Dearborn mayor Abdullah Hammoud said residents – including himself – were “not in the mood” at this year’s city Christmas tree lighting, adding “Not when bombs are dropping in Gaza.” The Muslim mayor claimed growing concerns about Islamophobia were also to blame for the unusually somber event.
“In this community, right now there is a lot of grief, anger and fear,” Mayor Hammoud said in an interview with the New York Times. “You can’t help but be anxious when the whole city tells you that they stay up every night following the news, trying to understand how much more death and destruction is happening.”
He added, “This is personal for me.
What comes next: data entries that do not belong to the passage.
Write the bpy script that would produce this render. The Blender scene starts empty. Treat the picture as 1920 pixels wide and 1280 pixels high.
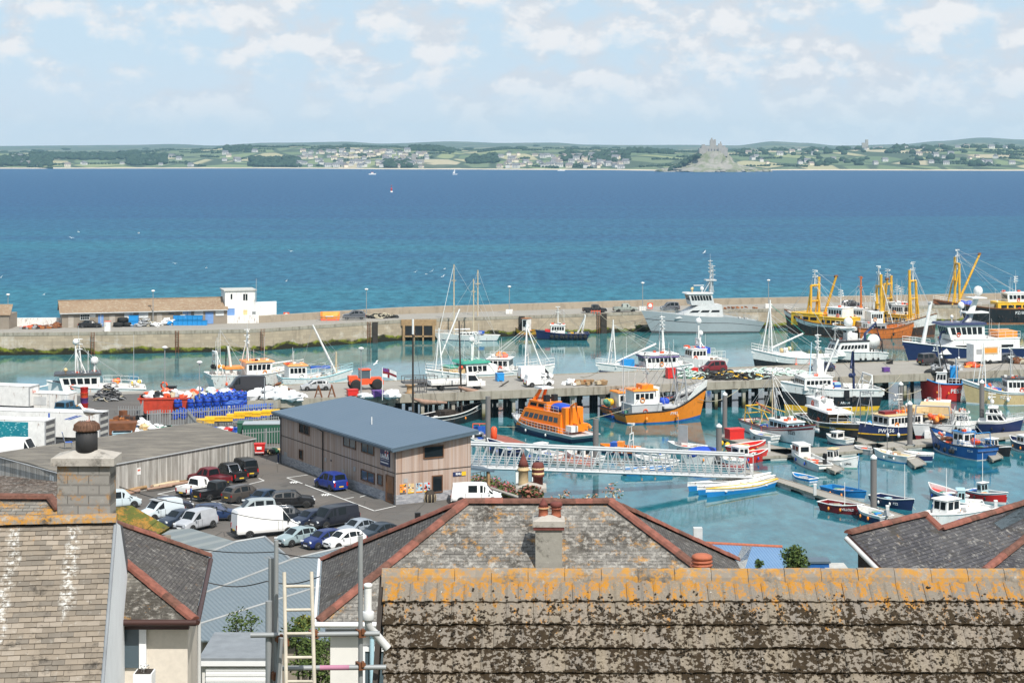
# Working fishing harbour seen over slate and tile roofs
import bpy,math,random
from mathutils import Vector,Matrix,noise as mnoise
R=math.radians
PI=math.pi
rnd=random.Random(7)
sc=bpy.context.scene
COL=sc.collection
H=39.0;F=3500.0;CX=960.0;HY=285.0
cam_d=bpy.data.cameras.new('camera');cam=bpy.data.objects.new('camera',cam_d);COL.objects.link(cam)
cam.location=(0,0,H);cam.rotation_euler=(R(90),0,0)
cam_d.sensor_width=36;cam_d.lens=36*F/1920;cam_d.shift_y=-(640-HY)/1920
cam_d.clip_start=0.5;cam_d.clip_end=30000
sc.camera=cam
def W(px,py,z=0.0):
 Y=F*(H-z)/(py-HY);return Vector(((px-CX)*Y/F,Y,z))
def D(px,py,Y):
 return Vector(((px-CX)*Y/F,Y,H-(py-HY)*Y/F))
def on_plane(px,py,p0,n):
 d=Vector(((px-CX)/F,1,-(py-HY)/F));o=Vector((0,0,H))
 return o+d*((Vector(p0)-o).dot(n)/d.dot(n))
MATS={}
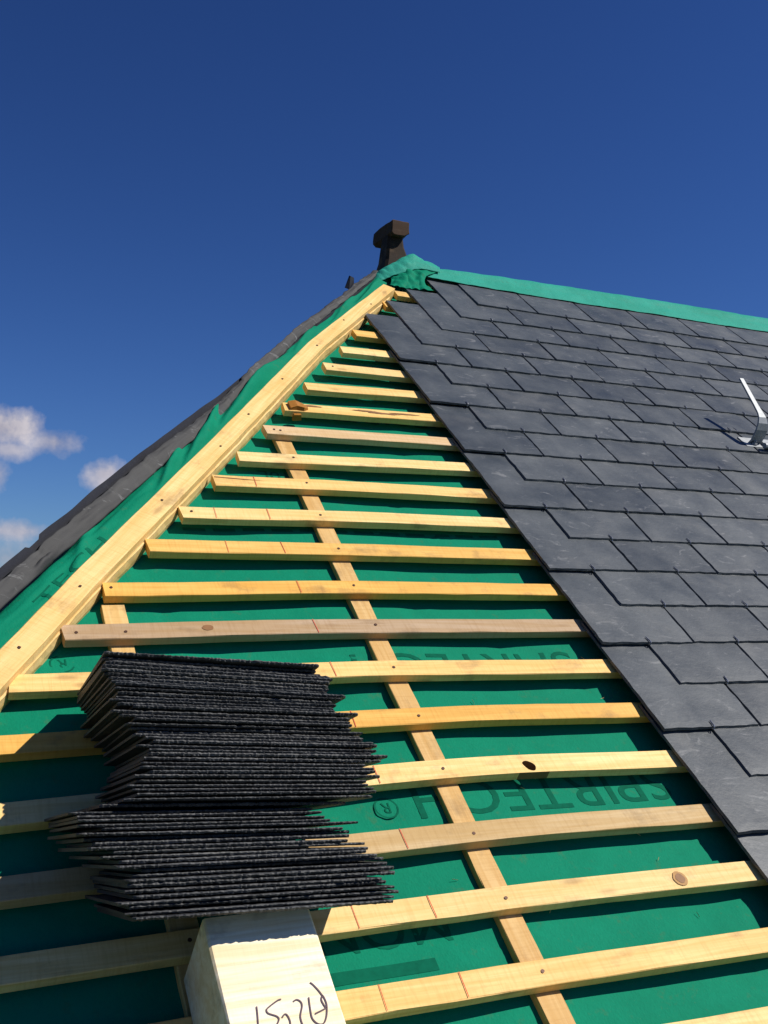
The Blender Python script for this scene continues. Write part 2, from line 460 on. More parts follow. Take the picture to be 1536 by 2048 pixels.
g = {}
NT, NS = 300, 44
for i in range(NT + 1):
    for j in range(NS + 1):
        g[i, j] = bm.verts.new(hip_pt(-0.9 + 3.93 * i / NT, 0.26 * j / NS))
for i in range(NT):
    for j in range(NS):
        bm.faces.new((g[i, j], g[i + 1, j], g[i + 1, j + 1], g[i, j + 1]))
hun = build('hip_underlay', bm, M_MEMB, None, ROOF.copy(), True)
tag(hun, 'rumpled green underlay strip rolled over the hip left of the timber board', 'underlay')
def hip_print(txt, t0, s0, size, length):
    def fn(x, y):
        p = hip_pt(t0 + x * length, s0 + y)
        return p + (Vector((0, 0, 1)) * 0.8 + E_ * 0.35) * 0.0011
    me_fn = fn
    me = text_mesh(txt, size)
    w = max(v.co.x for v in me.vertices)
    bm = bmesh.new(); bm.from_mesh(me); bpy.data.meshes.remove(me)
    for _ in range(2):
        bmesh.ops.subdivide_edges(bm, edges=[e for e in bm.edges if e.calc_length() > 0.012], cuts=1)
    bmesh.ops.triangulate(bm, faces=bm.faces)
    for v in bm.verts: v.co = me_fn(v.co.x / w, v.co.y)
    build('lettering', bm, M_PRINT2, hun)
hip_print('TECH', 0.30, 0.062, 0.055, 0.30)

# ------------------------------------------------------------------ old lead flashing along the hip
LB = [(-0.9, 0.150), (0.24, 0.148), (0.48, 0.147), (0.653, 0.143), (0.866, 0.143), (1.312, 0.130), (1.53, 0.140), (2.109, 0.150), (2.861, 0.124), (3.05, 0.122)]
LTe = [(-0.9, 0.206), (0.313, 0.198), (0.513, 0.197), (0.74, 0.195), (0.936, 0.192), (1.18, 0.183), (1.452, 0.176), (1.724, 0.180), (1.969, 0.182), (2.172, 0.180), (2.433, 0.169), (2.724, 0.161), (2.93, 0.155), (3.05, 0.150)]
LTn = [(-0.9, 0.012), (0.313, 0.006), (0.74, 0.004), (0.936, 0.002), (1.18, -0.003), (1.452, -0.008), (1.724, -0.004), (2.172, -0.003), (2.433, -0.012), (2.724, -0.016), (2.93, -0.018), (3.05, -0.02)]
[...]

And it is personal for a great majority of my city.”
While Hammoud has tried to cast himself and city residents in a more sympathetic light following Hamas’s barbaric October 7th terrorist attack against Israel, he and some Dearborn residents have a long track record of promoting antisemitism and violence against Jews.
Hammoud, known for his staunch anti-Israel positions, excused the Hamas terror attack on the Jewish state “inevitable.” In a 2021 social media post, the Dearborn mayor used – in a positive manner – the phrase “From the river to the sea, Palestine will be free” which many interpret as a call for the Palestinian conquest and eradication of Israel.
The National Pulse previously reported Rep. Rashida Tlaib (D-MI), whose district includes Dearborn, was a member of a secret Facebook group in which members praised Hamas and acts of terrorism against Jews – some embers also engaged in conspiracies denying the Holocaust.
While Hammoud laments a perceived rise in Islamophobia, in reality it is anti-Semitism that is on the steep rise – especially among Michigan’s Muslim community. According to government data, nearly half of the religion-oriented hate crimes in 2022 were directed at Jews in America.